**Data segment**:
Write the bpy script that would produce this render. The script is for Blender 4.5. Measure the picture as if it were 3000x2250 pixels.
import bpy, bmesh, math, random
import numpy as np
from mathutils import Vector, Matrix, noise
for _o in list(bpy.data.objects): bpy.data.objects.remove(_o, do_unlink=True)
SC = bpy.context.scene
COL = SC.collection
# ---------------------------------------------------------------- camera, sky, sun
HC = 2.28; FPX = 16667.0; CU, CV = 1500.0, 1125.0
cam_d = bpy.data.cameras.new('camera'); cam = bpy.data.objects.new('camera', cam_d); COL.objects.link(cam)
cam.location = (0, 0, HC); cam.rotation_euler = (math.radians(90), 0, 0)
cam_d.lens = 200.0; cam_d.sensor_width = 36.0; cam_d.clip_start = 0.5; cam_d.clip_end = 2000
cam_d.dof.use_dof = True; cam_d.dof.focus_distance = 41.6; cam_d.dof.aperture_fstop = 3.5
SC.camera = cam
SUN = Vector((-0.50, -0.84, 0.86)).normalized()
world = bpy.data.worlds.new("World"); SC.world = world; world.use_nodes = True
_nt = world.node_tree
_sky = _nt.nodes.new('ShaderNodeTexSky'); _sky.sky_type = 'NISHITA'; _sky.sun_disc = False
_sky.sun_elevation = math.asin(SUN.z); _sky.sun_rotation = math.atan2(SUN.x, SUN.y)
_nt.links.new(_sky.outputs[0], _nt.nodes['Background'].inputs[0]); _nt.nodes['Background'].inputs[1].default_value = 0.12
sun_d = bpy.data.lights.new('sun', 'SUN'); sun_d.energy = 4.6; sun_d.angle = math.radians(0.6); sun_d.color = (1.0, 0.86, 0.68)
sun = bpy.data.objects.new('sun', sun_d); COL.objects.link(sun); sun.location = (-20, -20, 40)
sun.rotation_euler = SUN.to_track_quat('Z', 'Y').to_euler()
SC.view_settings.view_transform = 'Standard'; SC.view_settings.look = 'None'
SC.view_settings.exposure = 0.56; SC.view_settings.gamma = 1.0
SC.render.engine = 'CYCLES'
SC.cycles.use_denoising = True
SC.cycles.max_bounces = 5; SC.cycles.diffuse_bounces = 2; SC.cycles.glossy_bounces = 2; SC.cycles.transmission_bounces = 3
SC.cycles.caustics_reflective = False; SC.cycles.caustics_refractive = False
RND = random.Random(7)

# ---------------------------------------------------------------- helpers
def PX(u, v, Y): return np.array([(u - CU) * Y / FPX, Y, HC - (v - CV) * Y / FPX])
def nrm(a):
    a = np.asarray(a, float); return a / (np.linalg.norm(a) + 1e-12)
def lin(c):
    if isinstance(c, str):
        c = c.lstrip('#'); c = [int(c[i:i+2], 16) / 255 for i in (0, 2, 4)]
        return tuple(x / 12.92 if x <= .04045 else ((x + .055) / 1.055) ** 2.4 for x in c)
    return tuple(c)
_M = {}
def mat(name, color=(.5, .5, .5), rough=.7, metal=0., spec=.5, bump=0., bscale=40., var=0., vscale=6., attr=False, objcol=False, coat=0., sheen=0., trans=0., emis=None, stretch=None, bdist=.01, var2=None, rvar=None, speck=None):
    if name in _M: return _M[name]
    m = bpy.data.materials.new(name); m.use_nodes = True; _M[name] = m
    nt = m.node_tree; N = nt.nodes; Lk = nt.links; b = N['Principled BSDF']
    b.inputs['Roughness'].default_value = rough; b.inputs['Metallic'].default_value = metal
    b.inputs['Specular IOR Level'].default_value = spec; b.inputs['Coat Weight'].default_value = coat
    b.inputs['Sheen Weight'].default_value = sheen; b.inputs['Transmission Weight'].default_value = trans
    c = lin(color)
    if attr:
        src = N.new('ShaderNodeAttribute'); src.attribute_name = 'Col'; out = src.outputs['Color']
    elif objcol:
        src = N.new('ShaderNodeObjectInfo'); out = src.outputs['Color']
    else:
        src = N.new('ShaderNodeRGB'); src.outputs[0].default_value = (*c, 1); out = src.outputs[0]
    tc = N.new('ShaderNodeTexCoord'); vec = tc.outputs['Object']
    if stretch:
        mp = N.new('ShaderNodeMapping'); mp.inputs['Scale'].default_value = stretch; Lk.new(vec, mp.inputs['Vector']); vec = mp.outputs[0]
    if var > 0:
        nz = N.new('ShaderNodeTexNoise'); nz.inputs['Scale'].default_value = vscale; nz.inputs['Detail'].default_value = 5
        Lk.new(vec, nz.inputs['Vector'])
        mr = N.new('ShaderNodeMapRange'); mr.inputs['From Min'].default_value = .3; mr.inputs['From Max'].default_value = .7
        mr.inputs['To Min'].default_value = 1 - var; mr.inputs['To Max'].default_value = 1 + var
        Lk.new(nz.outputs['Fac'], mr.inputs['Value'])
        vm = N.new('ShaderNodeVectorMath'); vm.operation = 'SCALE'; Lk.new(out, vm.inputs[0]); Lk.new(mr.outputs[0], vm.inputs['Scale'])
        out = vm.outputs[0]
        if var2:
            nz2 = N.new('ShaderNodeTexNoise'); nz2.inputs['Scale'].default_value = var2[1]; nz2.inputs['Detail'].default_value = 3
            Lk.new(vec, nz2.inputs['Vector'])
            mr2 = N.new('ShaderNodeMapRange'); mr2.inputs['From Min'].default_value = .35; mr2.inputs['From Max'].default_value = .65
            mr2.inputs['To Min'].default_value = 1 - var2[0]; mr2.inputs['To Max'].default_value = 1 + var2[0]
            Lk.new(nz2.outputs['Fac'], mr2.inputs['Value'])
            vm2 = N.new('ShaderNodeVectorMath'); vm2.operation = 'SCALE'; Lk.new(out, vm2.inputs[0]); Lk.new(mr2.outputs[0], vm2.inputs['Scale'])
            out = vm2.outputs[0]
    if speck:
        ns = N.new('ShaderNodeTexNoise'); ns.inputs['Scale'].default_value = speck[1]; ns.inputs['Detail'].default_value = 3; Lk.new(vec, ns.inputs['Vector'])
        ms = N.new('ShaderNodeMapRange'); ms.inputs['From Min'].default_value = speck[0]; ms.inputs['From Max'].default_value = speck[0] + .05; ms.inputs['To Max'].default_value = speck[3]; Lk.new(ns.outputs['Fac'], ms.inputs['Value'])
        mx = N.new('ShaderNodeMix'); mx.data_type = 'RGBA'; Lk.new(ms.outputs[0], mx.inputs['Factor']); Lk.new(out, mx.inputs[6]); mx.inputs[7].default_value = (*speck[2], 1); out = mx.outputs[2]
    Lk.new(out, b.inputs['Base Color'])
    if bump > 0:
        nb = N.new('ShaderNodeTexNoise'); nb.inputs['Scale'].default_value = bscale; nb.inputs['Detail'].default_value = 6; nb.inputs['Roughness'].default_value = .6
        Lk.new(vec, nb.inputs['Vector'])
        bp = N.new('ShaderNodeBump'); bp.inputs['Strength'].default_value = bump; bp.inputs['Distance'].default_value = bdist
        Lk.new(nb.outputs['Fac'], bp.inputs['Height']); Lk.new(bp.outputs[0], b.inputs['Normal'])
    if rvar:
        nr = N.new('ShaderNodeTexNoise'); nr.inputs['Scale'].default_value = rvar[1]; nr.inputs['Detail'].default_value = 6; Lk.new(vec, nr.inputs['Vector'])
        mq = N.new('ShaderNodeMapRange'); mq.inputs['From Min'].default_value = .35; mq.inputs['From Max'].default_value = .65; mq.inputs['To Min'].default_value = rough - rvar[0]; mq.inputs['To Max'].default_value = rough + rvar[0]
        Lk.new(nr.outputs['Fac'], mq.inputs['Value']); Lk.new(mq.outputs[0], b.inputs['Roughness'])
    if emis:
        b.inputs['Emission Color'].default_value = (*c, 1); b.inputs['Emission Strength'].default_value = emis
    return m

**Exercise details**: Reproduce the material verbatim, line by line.

**Exercise result**:
Write the bpy script that would produce this render. The script is for Blender 4.5. Measure the picture as if it were 3000x2250 pixels.
import bpy, bmesh, math, random
import numpy as np
from mathutils import Vector, Matrix, noise
for _o in list(bpy.data.objects): bpy.data.objects.remove(_o, do_unlink=True)
SC = bpy.context.scene
COL = SC.collection
# ---------------------------------------------------------------- camera, sky, sun
HC = 2.28; FPX = 16667.0; CU, CV = 1500.0, 1125.0
cam_d = bpy.data.cameras.new('camera'); cam = bpy.data.objects.new('camera', cam_d); COL.objects.link(cam)
cam.location = (0, 0, HC); cam.rotation_euler = (math.radians(90), 0, 0)
cam_d.lens = 200.0; cam_d.sensor_width = 36.0; cam_d.clip_start = 0.5; cam_d.clip_end = 2000
cam_d.dof.use_dof = True; cam_d.dof.focus_distance = 41.6; cam_d.dof.aperture_fstop = 3.5
SC.camera = cam
SUN = Vector((-0.50, -0.84, 0.86)).normalized()
world = bpy.data.worlds.new("World"); SC.world = world; world.use_nodes = True
_nt = world.node_tree
_sky = _nt.nodes.new('ShaderNodeTexSky'); _sky.sky_type = 'NISHITA'; _sky.sun_disc = False
_sky.sun_elevation = math.asin(SUN.z); _sky.sun_rotation = math.atan2(SUN.x, SUN.y)
_nt.links.new(_sky.outputs[0], _nt.nodes['Background'].inputs[0]); _nt.nodes['Background'].inputs[1].default_value = 0.12
sun_d = bpy.data.lights.new('sun', 'SUN'); sun_d.energy = 4.6; sun_d.angle = math.radians(0.6); sun_d.color = (1.0, 0.86, 0.68)
sun = bpy.data.objects.new('sun', sun_d); COL.objects.link(sun); sun.location = (-20, -20, 40)
sun.rotation_euler = SUN.to_track_quat('Z', 'Y').to_euler()
SC.view_settings.view_transform = 'Standard'; SC.view_settings.look = 'None'
SC.view_settings.exposure = 0.56; SC.view_settings.gamma = 1.0
SC.render.engine = 'CYCLES'
SC.cycles.use_denoising = True
SC.cycles.max_bounces = 5; SC.cycles.diffuse_bounces = 2; SC.cycles.glossy_bounces = 2; SC.cycles.transmission_bounces = 3
SC.cycles.caustics_reflective = False; SC.cycles.caustics_refractive = False
RND = random.Random(7)

# ---------------------------------------------------------------- helpers
def PX(u, v, Y): return np.array([(u - CU) * Y / FPX, Y, HC - (v - CV) * Y / FPX])
def nrm(a):
    a = np.asarray(a, float); return a / (np.linalg.norm(a) + 1e-12)
def lin(c):
    if isinstance(c, str):
        c = c.lstrip('#'); c = [int(c[i:i+2], 16) / 255 for i in (0, 2, 4)]
        return tuple(x / 12.92 if x <= .04045 else ((x + .055) / 1.055) ** 2.4 for x in c)
    return tuple(c)
_M = {}
def mat(name, color=(.5, .5, .5), rough=.7, metal=0., spec=.5, bump=0., bscale=40., var=0., vscale=6., attr=False, objcol=False, coat=0., sheen=0., trans=0., emis=None, stretch=None, bdist=.01, var2=None, rvar=None, speck=None):
    if name in _M: return _M[name]
    m = bpy.data.materials.new(name); m.use_nodes = True; _M[name] = m
    nt = m.node_tree; N = nt.nodes; Lk = nt.links; b = N['Principled BSDF']
    b.inputs['Roughness'].default_value = rough; b.inputs['Metallic'].default_value = metal
    b.inputs['Specular IOR Level'].default_value = spec; b.inputs['Coat Weight'].default_value = coat
    b.inputs['Sheen Weight'].default_value = sheen; b.inputs['Transmission Weight'].default_value = trans
    c = lin(color)
    if attr:
        src = N.new('ShaderNodeAttribute'); src.attribute_name = 'Col'; out = src.outputs['Color']
    elif objcol:
        src = N.new('ShaderNodeObjectInfo'); out = src.outputs['Color']
    else:
        src = N.new('ShaderNodeRGB'); src.outputs[0].default_value = (*c, 1); out = src.outputs[0]
    tc = N.new('ShaderNodeTexCoord'); vec = tc.outputs['Object']
    if stretch:
        mp = N.new('ShaderNodeMapping'); mp.inputs['Scale'].default_value = stretch; Lk.new(vec, mp.inputs['Vector']); vec = mp.outputs[0]
    if var > 0:
        nz = N.new('ShaderNodeTexNoise'); nz.inputs['Scale'].default_value = vscale; nz.inputs['Detail'].default_value = 5
        Lk.new(vec, nz.inputs['Vector'])
        mr = N.new('ShaderNodeMapRange'); mr.inputs['From Min'].default_value = .3; mr.inputs['From Max'].default_value = .7
        mr.inputs['To Min'].default_value = 1 - var; mr.inputs['To Max'].default_value = 1 + var
        Lk.new(nz.outputs['Fac'], mr.inputs['Value'])
        vm = N.new('ShaderNodeVectorMath'); vm.operation = 'SCALE'; Lk.new(out, vm.inputs[0]); Lk.new(mr.outputs[0], vm.inputs['Scale'])
        out = vm.outputs[0]
        if var2:
            nz2 = N.new('ShaderNodeTexNoise'); nz2.inputs['Scale'].default_value = var2[1]; nz2.inputs['Detail'].default_value = 3
            Lk.new(vec, nz2.inputs['Vector'])
            mr2 = N.new('ShaderNodeMapRange'); mr2.inputs['From Min'].default_value = .35; mr2.inputs['From Max'].default_value = .65
            mr2.inputs['To Min'].default_value = 1 - var2[0]; mr2.inputs['To Max'].default_value = 1 + var2[0]
            Lk.new(nz2.outputs['Fac'], mr2.inputs['Value'])
            vm2 = N.new('ShaderNodeVectorMath'); vm2.operation = 'SCALE'; Lk.new(out, vm2.inputs[0]); Lk.new(mr2.outputs[0], vm2.inputs['Scale'])
            out = vm2.outputs[0]
    if speck:
        ns = N.new('ShaderNodeTexNoise'); ns.inputs['Scale'].default_value = speck[1]; ns.inputs['Detail'].default_value = 3; Lk.new(vec, ns.inputs['Vector'])
        ms = N.new('ShaderNodeMapRange'); ms.inputs['From Min'].default_value = speck[0]; ms.inputs['From Max'].default_value = speck[0] + .05; ms.inputs['To Max'].default_value = speck[3]; Lk.new(ns.outputs['Fac'], ms.inputs['Value'])
        mx = N.new('ShaderNodeMix'); mx.data_type = 'RGBA'; Lk.new(ms.outputs[0], mx.inputs['Factor']); Lk.new(out, mx.inputs[6]); mx.inputs[7].default_value = (*speck[2], 1); out = mx.outputs[2]
    Lk.new(out, b.inputs['Base Color'])
    if bump > 0:
        nb = N.new('ShaderNodeTexNoise'); nb.inputs['Scale'].default_value = bscale; nb.inputs['Detail'].default_value = 6; nb.inputs['Roughness'].default_value = .6
        Lk.new(vec, nb.inputs['Vector'])
        bp = N.new('ShaderNodeBump'); bp.inputs['Strength'].default_value = bump; bp.inputs['Distance'].default_value = bdist
        Lk.new(nb.outputs['Fac'], bp.inputs['Height']); Lk.new(bp.outputs[0], b.inputs['Normal'])
    if rvar:
        nr = N.new('ShaderNodeTexNoise'); nr.inputs['Scale'].default_value = rvar[1]; nr.inputs['Detail'].default_value = 6; Lk.new(vec, nr.inputs['Vector'])
        mq = N.new('ShaderNodeMapRange'); mq.inputs['From Min'].default_value = .35; mq.inputs['From Max'].default_value = .65; mq.inputs['To Min'].default_value = rough - rvar[0]; mq.inputs['To Max'].default_value = rough + rvar[0]
        Lk.new(nr.outputs['Fac'], mq.inputs['Value']); Lk.new(mq.outputs[0], b.inputs['Roughness'])
    if emis:
        b.inputs['Emission Color'].default_value = (*c, 1); b.inputs['Emission Strength'].default_value = emis
    return m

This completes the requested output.